Every entry must be echoed exactly.

** Start of Dataset records **

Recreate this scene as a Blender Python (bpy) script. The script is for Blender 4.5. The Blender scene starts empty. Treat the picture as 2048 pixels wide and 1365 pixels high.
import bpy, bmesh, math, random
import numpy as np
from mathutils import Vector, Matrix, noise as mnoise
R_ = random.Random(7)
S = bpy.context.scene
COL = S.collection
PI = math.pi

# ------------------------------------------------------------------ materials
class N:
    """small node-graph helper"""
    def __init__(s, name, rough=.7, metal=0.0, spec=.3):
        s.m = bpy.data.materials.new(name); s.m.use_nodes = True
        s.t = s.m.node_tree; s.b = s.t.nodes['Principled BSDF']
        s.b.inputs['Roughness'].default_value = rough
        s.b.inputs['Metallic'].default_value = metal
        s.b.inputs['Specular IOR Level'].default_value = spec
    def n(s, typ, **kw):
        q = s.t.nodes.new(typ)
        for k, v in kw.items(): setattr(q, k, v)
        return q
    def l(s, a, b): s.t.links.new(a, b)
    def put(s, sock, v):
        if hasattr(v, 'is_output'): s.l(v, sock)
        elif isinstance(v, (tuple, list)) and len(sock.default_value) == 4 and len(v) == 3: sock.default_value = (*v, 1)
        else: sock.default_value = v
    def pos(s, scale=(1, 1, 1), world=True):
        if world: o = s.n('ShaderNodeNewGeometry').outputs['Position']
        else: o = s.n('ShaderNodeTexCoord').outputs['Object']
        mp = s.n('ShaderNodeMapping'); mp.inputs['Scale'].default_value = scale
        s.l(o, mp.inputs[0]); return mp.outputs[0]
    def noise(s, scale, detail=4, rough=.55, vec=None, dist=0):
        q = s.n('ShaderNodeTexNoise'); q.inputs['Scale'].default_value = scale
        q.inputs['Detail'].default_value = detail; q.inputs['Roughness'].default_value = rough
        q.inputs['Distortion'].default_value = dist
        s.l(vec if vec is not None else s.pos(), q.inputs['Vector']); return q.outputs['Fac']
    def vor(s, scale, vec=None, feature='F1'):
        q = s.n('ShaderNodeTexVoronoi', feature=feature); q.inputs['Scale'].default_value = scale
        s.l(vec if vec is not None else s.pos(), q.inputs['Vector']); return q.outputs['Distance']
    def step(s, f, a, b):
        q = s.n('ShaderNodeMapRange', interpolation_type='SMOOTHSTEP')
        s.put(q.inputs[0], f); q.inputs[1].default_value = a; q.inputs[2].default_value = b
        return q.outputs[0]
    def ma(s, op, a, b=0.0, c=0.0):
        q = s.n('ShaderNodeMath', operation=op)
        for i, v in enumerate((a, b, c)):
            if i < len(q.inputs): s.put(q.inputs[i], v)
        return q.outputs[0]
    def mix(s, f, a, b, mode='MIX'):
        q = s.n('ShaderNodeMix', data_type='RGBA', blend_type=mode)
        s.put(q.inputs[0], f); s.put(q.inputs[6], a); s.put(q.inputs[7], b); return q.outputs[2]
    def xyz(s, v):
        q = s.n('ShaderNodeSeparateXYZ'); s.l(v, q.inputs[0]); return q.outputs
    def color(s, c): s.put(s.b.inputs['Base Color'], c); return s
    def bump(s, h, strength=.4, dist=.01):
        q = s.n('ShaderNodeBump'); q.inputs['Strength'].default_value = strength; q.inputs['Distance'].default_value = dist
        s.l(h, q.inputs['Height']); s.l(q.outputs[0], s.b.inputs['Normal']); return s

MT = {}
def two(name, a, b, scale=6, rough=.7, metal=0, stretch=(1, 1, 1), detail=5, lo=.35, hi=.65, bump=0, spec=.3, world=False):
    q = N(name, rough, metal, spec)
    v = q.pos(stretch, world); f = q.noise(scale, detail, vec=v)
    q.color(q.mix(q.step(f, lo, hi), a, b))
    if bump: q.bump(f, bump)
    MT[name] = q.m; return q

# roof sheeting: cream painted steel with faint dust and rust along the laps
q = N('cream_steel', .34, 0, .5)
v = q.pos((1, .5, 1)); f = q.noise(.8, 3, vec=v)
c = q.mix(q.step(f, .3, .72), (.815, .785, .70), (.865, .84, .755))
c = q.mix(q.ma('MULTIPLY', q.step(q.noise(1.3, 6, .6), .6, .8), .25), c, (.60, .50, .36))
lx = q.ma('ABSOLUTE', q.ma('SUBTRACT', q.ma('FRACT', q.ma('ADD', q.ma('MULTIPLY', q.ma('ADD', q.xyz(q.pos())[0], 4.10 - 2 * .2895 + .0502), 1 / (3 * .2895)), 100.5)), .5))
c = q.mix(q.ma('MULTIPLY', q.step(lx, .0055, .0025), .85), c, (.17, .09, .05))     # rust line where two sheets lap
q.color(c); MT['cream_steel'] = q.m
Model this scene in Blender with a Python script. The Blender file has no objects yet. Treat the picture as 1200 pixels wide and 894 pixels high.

** End of Dataset records **

- **Result**:
Recreate this scene as a Blender Python (bpy) script. The script is for Blender 4.5. The Blender scene starts empty. Treat the picture as 2048 pixels wide and 1365 pixels high.
import bpy, bmesh, math, random
import numpy as np
from mathutils import Vector, Matrix, noise as mnoise
R_ = random.Random(7)
S = bpy.context.scene
COL = S.collection
PI = math.pi

# ------------------------------------------------------------------ materials
class N:
    """small node-graph helper"""
    def __init__(s, name, rough=.7, metal=0.0, spec=.3):
        s.m = bpy.data.materials.new(name); s.m.use_nodes = True
        s.t = s.m.node_tree; s.b = s.t.nodes['Principled BSDF']
        s.b.inputs['Roughness'].default_value = rough
        s.b.inputs['Metallic'].default_value = metal
        s.b.inputs['Specular IOR Level'].default_value = spec
    def n(s, typ, **kw):
        q = s.t.nodes.new(typ)
        for k, v in kw.items(): setattr(q, k, v)
        return q
    def l(s, a, b): s.t.links.new(a, b)
    def put(s, sock, v):
        if hasattr(v, 'is_output'): s.l(v, sock)
        elif isinstance(v, (tuple, list)) and len(sock.default_value) == 4 and len(v) == 3: sock.default_value = (*v, 1)
        else: sock.default_value = v
    def pos(s, scale=(1, 1, 1), world=True):
        if world: o = s.n('ShaderNodeNewGeometry').outputs['Position']
        else: o = s.n('ShaderNodeTexCoord').outputs['Object']
        mp = s.n('ShaderNodeMapping'); mp.inputs['Scale'].default_value = scale
        s.l(o, mp.inputs[0]); return mp.outputs[0]
    def noise(s, scale, detail=4, rough=.55, vec=None, dist=0):
        q = s.n('ShaderNodeTexNoise'); q.inputs['Scale'].default_value = scale
        q.inputs['Detail'].default_value = detail; q.inputs['Roughness'].default_value = rough
        q.inputs['Distortion'].default_value = dist
        s.l(vec if vec is not None else s.pos(), q.inputs['Vector']); return q.outputs['Fac']
    def vor(s, scale, vec=None, feature='F1'):
        q = s.n('ShaderNodeTexVoronoi', feature=feature); q.inputs['Scale'].default_value = scale
        s.l(vec if vec is not None else s.pos(), q.inputs['Vector']); return q.outputs['Distance']
    def step(s, f, a, b):
        q = s.n('ShaderNodeMapRange', interpolation_type='SMOOTHSTEP')
        s.put(q.inputs[0], f); q.inputs[1].default_value = a; q.inputs[2].default_value = b
        return q.outputs[0]
    def ma(s, op, a, b=0.0, c=0.0):
        q = s.n('ShaderNodeMath', operation=op)
        for i, v in enumerate((a, b, c)):
            if i < len(q.inputs): s.put(q.inputs[i], v)
        return q.outputs[0]
    def mix(s, f, a, b, mode='MIX'):
        q = s.n('ShaderNodeMix', data_type='RGBA', blend_type=mode)
        s.put(q.inputs[0], f); s.put(q.inputs[6], a); s.put(q.inputs[7], b); return q.outputs[2]
    def xyz(s, v):
        q = s.n('ShaderNodeSeparateXYZ'); s.l(v, q.inputs[0]); return q.outputs
    def color(s, c): s.put(s.b.inputs['Base Color'], c); return s
    def bump(s, h, strength=.4, dist=.01):
        q = s.n('ShaderNodeBump'); q.inputs['Strength'].default_value = strength; q.inputs['Distance'].default_value = dist
        s.l(h, q.inputs['Height']); s.l(q.outputs[0], s.b.inputs['Normal']); return s

MT = {}
def two(name, a, b, scale=6, rough=.7, metal=0, stretch=(1, 1, 1), detail=5, lo=.35, hi=.65, bump=0, spec=.3, world=False):
    q = N(name, rough, metal, spec)
    v = q.pos(stretch, world); f = q.noise(scale, detail, vec=v)
    q.color(q.mix(q.step(f, lo, hi), a, b))
    if bump: q.bump(f, bump)
    MT[name] = q.m; return q

# roof sheeting: cream painted steel with faint dust and rust along the laps
q = N('cream_steel', .34, 0, .5)
v = q.pos((1, .5, 1)); f = q.noise(.8, 3, vec=v)
c = q.mix(q.step(f, .3, .72), (.815, .785, .70), (.865, .84, .755))
c = q.mix(q.ma('MULTIPLY', q.step(q.noise(1.3, 6, .6), .6, .8), .25), c, (.60, .50, .36))
lx = q.ma('ABSOLUTE', q.ma('SUBTRACT', q.ma('FRACT', q.ma('ADD', q.ma('MULTIPLY', q.ma('ADD', q.xyz(q.pos())[0], 4.10 - 2 * .2895 + .0502), 1 / (3 * .2895)), 100.5)), .5))
c = q.mix(q.ma('MULTIPLY', q.step(lx, .0055, .0025), .85), c, (.17, .09, .05))     # rust line where two sheets lap
q.color(c); MT['cream_steel'] = q.m
Model this scene in Blender with a Python script. The Blender file has no objects yet. Treat the picture as 1200 pixels wide and 894 pixels high.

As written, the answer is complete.